Akıllı fabrikalarda oluşturulacak sanal prototipler üretilecek ürünlerin gerçekle neredeyse aynı şekilde test edilmesini ve ürün için oluşturulacak üretim sürçlerinin belirlenmesini sağlayacaktır.
Akıllı Fabrikalarda Üretim ve Alınan Sonuçlar
Endüstri 4.0 terimi hayatımıza girmeden uzun zaman önce Siemens üretimde dijitalleşmenin temellerini atmaya başlamıştı. 1996 yılında Tamamen Entegre Otomasyon (TIA) ile şirketler süreçlerinin bileşenlerini koordine edebilmiş ve yazılım ve donanımlarını bu süreçlere entegre edebilmiştir. Siemens daha sonra bu yelpazeyi genişleterek 2007 yılında PLM yazılımını tüm dünyaya tanıtmıştır. PLM ürün geliştirmede optimizasyonun yapılması için ürün yaşam döngüsü yönetimini sağlayan son derece kullanışlı bir yazılımdır. PLM Mars’a yollanan kaşif robot Curiosity’de kullanılmış ve son derece kompleks olan test aşamalarının karmaşıklığını azaltarak robotun Mars’a gönderilmesinde aktif bir rol oynamıştır. Curiosity’nin inişinin tüm aşamalarını güvenli bir şekilde gerçekleştirebilmek ve inişten sonra da verilecek olan görevleri başarıyla yerine getirebilmesi için Mars’a fırlatılmadan önce mekanik olarak tasarlanması, simülasyon ve testlerin yapılması, görev esnasında en güvenli ve en başarılı şekilde istenilenleri yerine getirebilmesi için NASA, Siemens’le bir ortaklık yürütmüş ve Siemens’e ait PLM Software ürünleri bu eşsiz uzay aracının geliştirilmesinde kullanılmıştır.

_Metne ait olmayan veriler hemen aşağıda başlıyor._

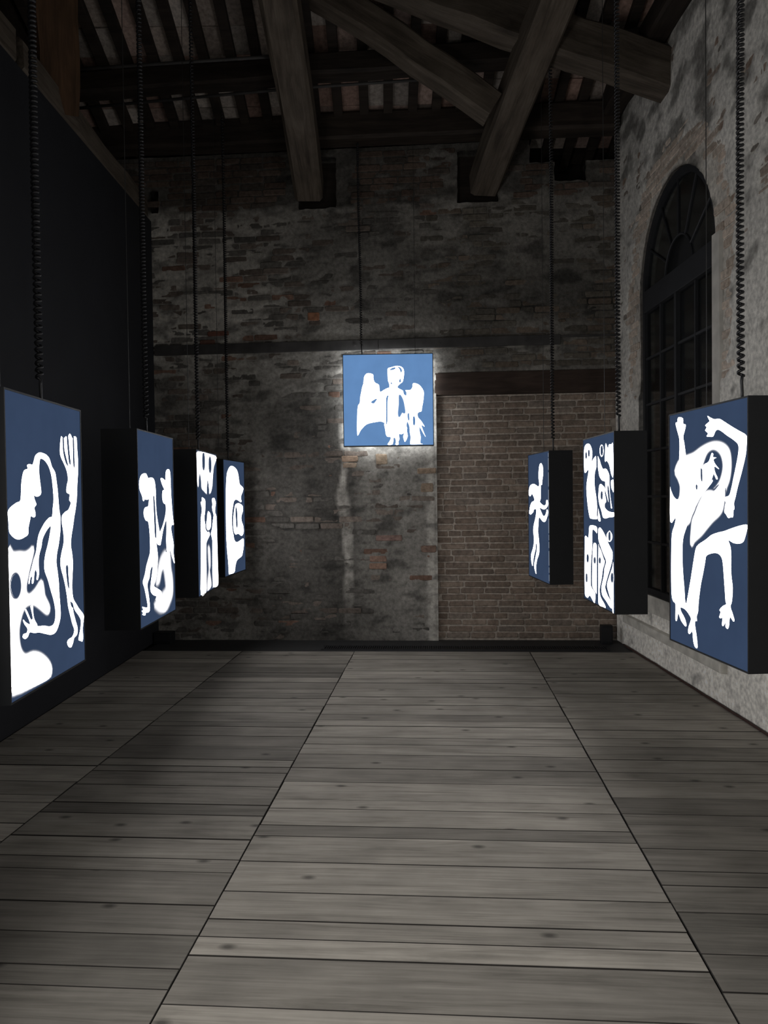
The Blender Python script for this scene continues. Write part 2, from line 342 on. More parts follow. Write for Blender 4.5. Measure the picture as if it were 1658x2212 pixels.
  ('w', [(757,941),(787,941),(828,916),(862,937),(930,935),(979,930),(981,762),(931,766),(896,796),(857,829),(786,849),(737,849)]),
  ('w', [(918,732),(948,737),(987,735),(990,673),(963,677),(924,697)]),
  ('w', [(212,456),(265,468),(379,469),(473,461),(472,426),(421,436),(321,441),(311,365),(296,310),(266,254),(252,143),(259,94),(366,69),(408,58),(391,5),(343,4),(221,32),(145,12),(65,15),(35,45),(31,185),(47,356),(57,393),(107,395),(175,387),(195,417)]),
  ('w', [(348,350),(379,364),(461,354),(465,263),(456,78),(430,68),(350,81),(301,114),(317,256),(331,311)]),
  ('w', [(525,452),(574,463),(633,454),(713,430),(805,391),(894,359),(950,337),(948,298),(886,245),(805,191),(735,135),(734,114),(812,79),(900,58),(922,22),(869,23),(755,47),(645,68),(612,100),(627,132),(685,182),(715,235),(766,274),(691,307),(597,350),(533,384),(518,415)]),
  ('w', [(526,341),(545,347),(610,327),(690,284),(724,269),(659,222),(623,168),(564,112),(556,80),(595,51),(703,25),(741,6),(665,4),(535,4),(511,56)]),
  ('w', [(951,422),(946,413),(932,404),(912,398),(889,393),(865,391),(841,391),(817,394),(797,400),(784,408),(780,417),(785,427),(799,435),(820,442),(844,447),(868,449),(892,448),(915,445),(935,439),(947,431)]),
  ('d', [(900,423),(899,418),(896,412),(892,408),(887,405),(871,402),(855,404),(850,407),(846,411),(844,416),(844,422),(845,427),(848,433),(852,437),(857,440),(873,443),(889,441),(894,438),(897,434),(899,429)]),
  ('w', [(976,279),(977,143),(978,8),(947,8),(937,48),(864,86),(802,125),(795,149),(871,203),(950,252)]),
  ('d', [(191,261),(189,255),(186,250),(182,245),(175,242),(155,239),(136,240),(129,243),(125,247),(122,252),(122,257),(123,263),(126,268),(131,273),(138,277),(157,280),(176,278),(183,275),(187,271),(190,266)]),
  ('d', [(433,262),(432,258),(429,254),(425,251),(419,248),(403,246),(387,247),(381,249),(377,252),(375,255),(374,259),(375,263),(378,266),(382,270),(388,272),(404,275),(420,274),(426,272),(430,269),(432,266)]),
  ('d', [(600,270),(599,267),(597,263),(593,261),(587,258),(572,256),(557,257),(551,258),(547,261),(545,264),(545,267),(546,271),(548,274),(552,277),(558,280),(573,282),(588,281),(594,279),(598,277),(600,274)]),
  ('d', [(675,652),(674,647),(671,642),(668,638),(663,635),(646,633),(630,636),(625,639),(622,642),(620,647),(620,652),(621,657),(623,662),(627,666),(632,669),(648,671),(664,668),(669,665),(672,662),(674,657)]),
  ('d', [(981,196),(979,190),(976,184),(971,179),(964,175),(947,172),(931,173),(924,176),(920,180),(917,186),(917,192),(918,198),(922,204),(927,209),(934,213),(950,216),(967,215),(973,212),(978,208),(980,202)]),
  ('d', [(147,136),(147,130),(144,124),(141,120),(137,116),(118,112),(100,114),(96,117),(93,121),(91,126),(91,133),(92,139),(94,144),(97,149),(101,153),(120,157),(138,155),(143,152),(145,148),(147,142)]),
  ('d', [(158,900),(157,896),(155,893),(153,890),(149,888),(132,886),(114,889),(110,892),(108,895),(107,898),(106,902),(107,906),(109,909),(111,912),(115,914),(133,916),(150,913),(154,910),(156,907),(157,904)]),
  ('d', [(256,910),(255,906),(254,903),(251,900),(247,897),(230,896),(213,899),(210,901),(207,905),(206,908),(206,912),(206,917),(208,920),(210,923),(214,925),(231,927),(248,924),(252,921),(254,918),(255,914)]),
  ('d', [(824,697),(870,697),(926,589),(880,585)]),
 ],
 'R1': [
  ('s', [(87,752),(160,796),(256,806),(350,814),(446,832),(536,844),(622,848),(704,841),(767,824),(798,800),(806,755),(789,710),(757,680),(732,660),(604,654),(643,669),(695,695),(729,731),(738,767),(713,805),(660,829),(593,837),(527,824),(480,792),(451,755),(454,710),(469,661),(412,618),(344,578),(276,533),(207,531),(126,599),(159,640),(166,687),(128,723)]),
  ('s', [(500,648),(568,655),(622,652),(675,668),(725,673),(731,643),(711,597),(673,574),(596,549),(523,520),(449,489),(353,458),(321,438),(315,458),(325,498),(339,537),(378,566),(426,605)]),
  ('w', [(105,752),(167,784),(325,790),(451,754),(459,709),(600,707),(572,687),(491,656),(406,618),(327,572),(277,532),(242,502),(198,454),(188,378),(201,296),(217,239),(226,193),(244,182),(261,207),(303,280),(333,339),(363,397),(383,426),(420,443),(513,466),(585,487),(671,500),(738,507),(836,522),(928,534),(996,538),(993,519),(976,495),(955,475),(911,466),(843,466),(790,474),(814,448),(821,408),(821,346),(837,296),(828,244),(812,222),(836,198),(856,175),(842,169),(805,181),(795,148),(778,133),(754,139),(755,155),(728,139),(713,142),(718,169),(701,166),(679,168),(696,190),(683,197),(720,215),(763,227),(755,238),(747,279),(736,331),(727,372),(710,403),(662,417),(589,414),(520,400),(505,376),(476,325),(447,279),(418,210),(408,164),(388,139),(394,123),(369,118),(368,97),(387,59),(400,13),(366,10),(342,32),(328,71),(293,56),(269,61),(279,87),(310,120),(289,136),(228,154),(160,157),(167,140),(219,116),(245,90),(226,82),(166,100),(125,127),(103,94),(81,97),(82,163),(49,173),(23,201),(17,297),(22,418),(34,478),(67,509),(88,547),(6,526),(7,674),(16,670),(60,640),(120,627),(156,646),(163,687),(126,723)]),
  ('w', [(94,961),(120,965),(126,979),(147,985),(204,976),(208,953),(244,946),(229,921),(208,896),(222,870),(242,823),(252,795),(174,775),(148,798),(153,844),(150,891),(125,921)]),
  ('w', [(539,964),(578,955),(622,946),(690,942),(739,930),(819,908),(912,884),(986,865),(994,846),(985,798),(955,751),(925,712),(894,673),(871,638),(855,617),(859,595),(847,587),(844,564),(818,562),(789,559),(766,571),(745,581),(750,601),(759,620),(734,630),(757,639),(799,645),(823,668),(848,708),(879,757),(903,802),(903,832),(855,852),(775,874),(709,894),(665,902),(636,895),(611,878),(561,880),(529,883),(547,894),(512,907),(530,919),(512,928),(556,938),(566,943)]),
  ('w', [(478,710),(473,743),(491,769),(554,780),(582,804),(597,814),(614,808),(609,797),(651,793),(617,787),(634,770),(680,750),(673,749),(626,759),(634,738),(667,712),(649,709),(618,730),(599,714),(563,693),(509,672),(471,656)]),
  ('d', [(386,690),(410,686),(405,669),(386,672)]),
  ('d', [(451,754),(471,749),(474,710),(473,701),(454,710)]),
 ],
 'C': [
  ('w', [(150,319),(155,393),(163,444),(182,473),(186,526),(198,584),(210,643),(225,687),(233,753),(255,788),(282,797),(318,790),(336,777),(337,737),(353,694),(397,668),(403,626),(413,589),(454,611),(491,629),(515,638),(512,684),(501,714),(498,787),(500,844),(529,856),(566,866),(602,873),(645,865),(673,841),(681,798),(675,740),(664,698),(643,681),(613,655),(609,632),(643,612),(668,595),(675,561),(702,545),(708,578),(696,604),(751,607),(775,642),(778,674),(801,679),(843,664),(879,625),(899,582),(897,524),(889,465),(878,414),(871,371),(842,361),(826,340),(834,301),(864,267),(886,233),(904,200),(870,218),(892,145),(914,90),(899,111),(870,163),(845,202),(848,146),(859,87),(855,19),(880,9),(754,7),(743,22),(747,89),(740,134),(736,186),(714,210),(706,156),(713,111),(710,83),(688,40),(675,46),(665,97),(675,129),(642,120),(616,121),(620,68),(608,39),(609,7),(577,7),(582,38),(574,78),(553,78),(552,47),(539,9),(488,8),(511,45),(526,89),(487,95),(470,123),(463,174),(453,226),(455,247),(412,264),(351,257),(291,247),(245,228),(206,191),(179,157),(165,128),(148,126)]),
  ('d', [(477,522),(507,549),(495,492),(490,270),(472,233),(475,345)]),
  ('d', [(627,551),(659,506),(677,431),(684,355),(653,361),(622,313),(614,358),(624,454)]),
  ('d', [(715,342),(733,349),(736,274),(718,281)]),
  ('d', [(703,200),(710,263),(736,201),(729,178)]),
  ('d', [(774,308),(795,312),(802,266),(795,216),(775,229)]),
  ('d', [(517,828),(549,851),(584,855),(581,837),(543,827)]),
  ('d', [(306,482),(378,519),(340,462)]),
  ('d', [(624,712),(641,735),(645,696),(628,690)]),
  ('d', [(606,866),(641,853),(661,821),(644,796),(632,834)]),
  ('d', [(533,693),(546,688),(543,670),(531,675)]),
 ],
}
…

Benzer şekilde Sebastian Vettel’in dünya şampiyonu Formula 1 aracı da Siemens yazılımlarıyla geliştirilmiştir. PLM aracın tasarım ve test süreçlerinin rekor sayılabilecek kadar kısa sürede yapılmasına imkân vermiştir.

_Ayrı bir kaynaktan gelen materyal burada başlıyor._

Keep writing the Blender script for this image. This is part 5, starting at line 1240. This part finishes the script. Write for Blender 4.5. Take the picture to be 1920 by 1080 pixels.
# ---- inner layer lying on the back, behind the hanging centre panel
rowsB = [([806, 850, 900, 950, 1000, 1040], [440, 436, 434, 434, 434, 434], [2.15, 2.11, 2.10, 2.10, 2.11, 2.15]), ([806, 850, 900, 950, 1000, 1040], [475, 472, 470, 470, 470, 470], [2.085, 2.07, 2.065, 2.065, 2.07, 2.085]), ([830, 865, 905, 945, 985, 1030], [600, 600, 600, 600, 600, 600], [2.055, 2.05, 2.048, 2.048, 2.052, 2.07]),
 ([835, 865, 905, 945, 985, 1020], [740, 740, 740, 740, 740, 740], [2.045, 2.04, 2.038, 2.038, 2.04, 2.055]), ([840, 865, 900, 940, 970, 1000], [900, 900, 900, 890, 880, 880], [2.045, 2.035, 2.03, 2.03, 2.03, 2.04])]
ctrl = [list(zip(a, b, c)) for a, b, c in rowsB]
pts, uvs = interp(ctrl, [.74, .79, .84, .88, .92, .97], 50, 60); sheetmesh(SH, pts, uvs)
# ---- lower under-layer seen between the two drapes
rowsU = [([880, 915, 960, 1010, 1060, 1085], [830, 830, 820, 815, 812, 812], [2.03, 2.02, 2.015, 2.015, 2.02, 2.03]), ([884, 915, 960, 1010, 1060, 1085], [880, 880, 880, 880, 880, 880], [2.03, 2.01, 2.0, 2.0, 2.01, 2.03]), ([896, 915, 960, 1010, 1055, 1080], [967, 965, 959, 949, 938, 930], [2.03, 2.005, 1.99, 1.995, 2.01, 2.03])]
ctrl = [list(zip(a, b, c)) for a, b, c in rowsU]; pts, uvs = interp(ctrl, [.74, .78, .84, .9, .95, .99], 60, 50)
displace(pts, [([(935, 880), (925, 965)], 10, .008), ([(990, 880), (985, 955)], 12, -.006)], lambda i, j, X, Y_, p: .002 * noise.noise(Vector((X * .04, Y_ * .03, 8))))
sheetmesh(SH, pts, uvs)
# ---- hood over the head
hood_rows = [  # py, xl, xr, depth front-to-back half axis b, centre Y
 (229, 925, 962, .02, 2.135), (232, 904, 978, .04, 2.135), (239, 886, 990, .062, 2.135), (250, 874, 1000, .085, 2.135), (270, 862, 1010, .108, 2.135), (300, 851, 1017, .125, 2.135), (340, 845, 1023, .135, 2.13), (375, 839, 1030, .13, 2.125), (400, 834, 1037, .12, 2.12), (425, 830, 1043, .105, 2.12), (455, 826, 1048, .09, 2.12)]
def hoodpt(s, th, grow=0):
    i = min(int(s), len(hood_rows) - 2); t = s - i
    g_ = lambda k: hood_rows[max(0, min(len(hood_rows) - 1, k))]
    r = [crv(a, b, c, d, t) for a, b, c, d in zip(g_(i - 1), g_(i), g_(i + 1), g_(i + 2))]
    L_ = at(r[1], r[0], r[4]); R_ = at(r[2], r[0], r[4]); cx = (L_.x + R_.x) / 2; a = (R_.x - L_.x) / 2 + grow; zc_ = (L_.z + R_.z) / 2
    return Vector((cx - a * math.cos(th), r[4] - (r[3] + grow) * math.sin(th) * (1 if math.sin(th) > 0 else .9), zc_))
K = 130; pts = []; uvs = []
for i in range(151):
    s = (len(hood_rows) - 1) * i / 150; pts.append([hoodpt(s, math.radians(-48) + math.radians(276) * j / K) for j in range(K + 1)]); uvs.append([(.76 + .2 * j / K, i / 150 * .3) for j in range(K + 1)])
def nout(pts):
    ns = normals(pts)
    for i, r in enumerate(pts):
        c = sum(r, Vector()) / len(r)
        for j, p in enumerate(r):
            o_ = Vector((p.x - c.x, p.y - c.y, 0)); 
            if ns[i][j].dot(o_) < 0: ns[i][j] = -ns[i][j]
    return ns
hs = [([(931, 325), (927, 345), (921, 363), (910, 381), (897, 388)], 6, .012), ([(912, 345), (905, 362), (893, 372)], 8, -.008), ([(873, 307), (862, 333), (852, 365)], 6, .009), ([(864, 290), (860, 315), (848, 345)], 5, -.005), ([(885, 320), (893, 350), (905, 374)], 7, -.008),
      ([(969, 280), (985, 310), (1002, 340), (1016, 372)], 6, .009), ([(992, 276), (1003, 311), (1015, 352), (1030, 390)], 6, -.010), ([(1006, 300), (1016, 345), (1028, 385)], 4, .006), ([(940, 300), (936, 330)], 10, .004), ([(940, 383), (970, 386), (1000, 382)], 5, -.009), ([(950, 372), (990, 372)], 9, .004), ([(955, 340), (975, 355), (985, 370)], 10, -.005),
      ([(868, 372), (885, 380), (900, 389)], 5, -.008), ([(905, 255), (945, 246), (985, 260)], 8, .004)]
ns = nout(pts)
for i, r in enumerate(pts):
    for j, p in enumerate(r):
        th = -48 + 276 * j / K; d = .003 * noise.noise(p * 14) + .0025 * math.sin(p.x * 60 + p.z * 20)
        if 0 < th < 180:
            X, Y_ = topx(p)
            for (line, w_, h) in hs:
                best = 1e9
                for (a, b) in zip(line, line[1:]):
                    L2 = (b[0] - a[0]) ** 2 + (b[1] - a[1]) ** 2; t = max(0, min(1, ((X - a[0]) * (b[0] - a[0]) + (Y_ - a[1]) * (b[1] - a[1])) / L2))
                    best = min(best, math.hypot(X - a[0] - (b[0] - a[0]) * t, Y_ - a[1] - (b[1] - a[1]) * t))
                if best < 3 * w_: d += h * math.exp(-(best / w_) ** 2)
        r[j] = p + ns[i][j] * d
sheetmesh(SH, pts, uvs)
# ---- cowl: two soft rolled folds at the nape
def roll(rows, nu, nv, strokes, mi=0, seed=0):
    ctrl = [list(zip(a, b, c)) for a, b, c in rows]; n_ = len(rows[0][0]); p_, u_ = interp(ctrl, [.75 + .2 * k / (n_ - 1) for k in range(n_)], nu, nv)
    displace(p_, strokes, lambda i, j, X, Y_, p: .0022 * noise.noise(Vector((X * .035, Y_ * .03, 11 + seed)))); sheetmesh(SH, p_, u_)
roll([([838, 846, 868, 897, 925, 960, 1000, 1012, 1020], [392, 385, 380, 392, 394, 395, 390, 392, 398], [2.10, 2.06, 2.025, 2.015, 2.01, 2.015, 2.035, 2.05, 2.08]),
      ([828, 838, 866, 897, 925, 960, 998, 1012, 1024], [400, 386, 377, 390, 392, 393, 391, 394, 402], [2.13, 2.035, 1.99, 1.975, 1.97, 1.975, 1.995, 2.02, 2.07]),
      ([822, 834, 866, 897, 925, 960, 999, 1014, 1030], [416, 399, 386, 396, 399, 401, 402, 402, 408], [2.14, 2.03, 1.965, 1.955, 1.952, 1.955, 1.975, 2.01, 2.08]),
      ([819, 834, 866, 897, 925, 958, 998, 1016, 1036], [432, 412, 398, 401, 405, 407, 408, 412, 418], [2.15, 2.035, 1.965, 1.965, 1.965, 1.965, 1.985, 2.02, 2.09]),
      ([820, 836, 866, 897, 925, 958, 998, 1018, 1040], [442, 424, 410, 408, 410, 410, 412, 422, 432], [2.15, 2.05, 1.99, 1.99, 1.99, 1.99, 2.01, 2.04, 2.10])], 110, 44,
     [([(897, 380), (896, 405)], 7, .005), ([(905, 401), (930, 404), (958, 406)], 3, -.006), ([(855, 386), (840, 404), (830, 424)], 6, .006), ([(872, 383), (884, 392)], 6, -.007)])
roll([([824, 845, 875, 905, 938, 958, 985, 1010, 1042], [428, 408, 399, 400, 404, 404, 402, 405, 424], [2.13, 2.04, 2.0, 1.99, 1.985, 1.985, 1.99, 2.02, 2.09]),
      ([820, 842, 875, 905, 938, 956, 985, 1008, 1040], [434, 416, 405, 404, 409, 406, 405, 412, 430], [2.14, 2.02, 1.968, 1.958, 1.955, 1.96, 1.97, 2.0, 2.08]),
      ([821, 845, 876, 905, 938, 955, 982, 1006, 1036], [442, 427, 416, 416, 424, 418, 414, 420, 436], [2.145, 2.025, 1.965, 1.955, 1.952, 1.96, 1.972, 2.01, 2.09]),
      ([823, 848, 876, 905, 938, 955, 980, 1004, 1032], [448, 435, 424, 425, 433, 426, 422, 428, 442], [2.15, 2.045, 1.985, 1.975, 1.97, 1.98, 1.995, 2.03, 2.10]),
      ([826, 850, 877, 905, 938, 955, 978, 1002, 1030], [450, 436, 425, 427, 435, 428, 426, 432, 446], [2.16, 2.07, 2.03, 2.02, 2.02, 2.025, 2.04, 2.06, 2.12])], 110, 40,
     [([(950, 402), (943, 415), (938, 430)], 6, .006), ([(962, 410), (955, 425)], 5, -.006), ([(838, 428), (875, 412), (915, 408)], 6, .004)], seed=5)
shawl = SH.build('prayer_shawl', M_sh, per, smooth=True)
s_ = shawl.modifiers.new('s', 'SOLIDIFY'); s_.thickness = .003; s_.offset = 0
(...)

Yine aynı şekilde Torino yakınlarındaki Grugliasco’da özel olarak yapılmış ve son teknolojiyle donatılmış Avvocato Giovanni Agnelli Fabrikası’nda üretilen lüks araç Maserati Ghibli, üretimden planlanmasına, mühendislikten tasarımına kadar Siemens teknolojileriyle donatılmış ve dijital üretimin muhteşem sonuçlarını barındıran en güzel örneklerdendir. Maserati bu araçla tarihinin en güçtü satış rakamlarına ulaşmış ve dijitalizasyonun gelecekte üretimde daha da etkin bir rol alacağını da açıkça göstermiştir.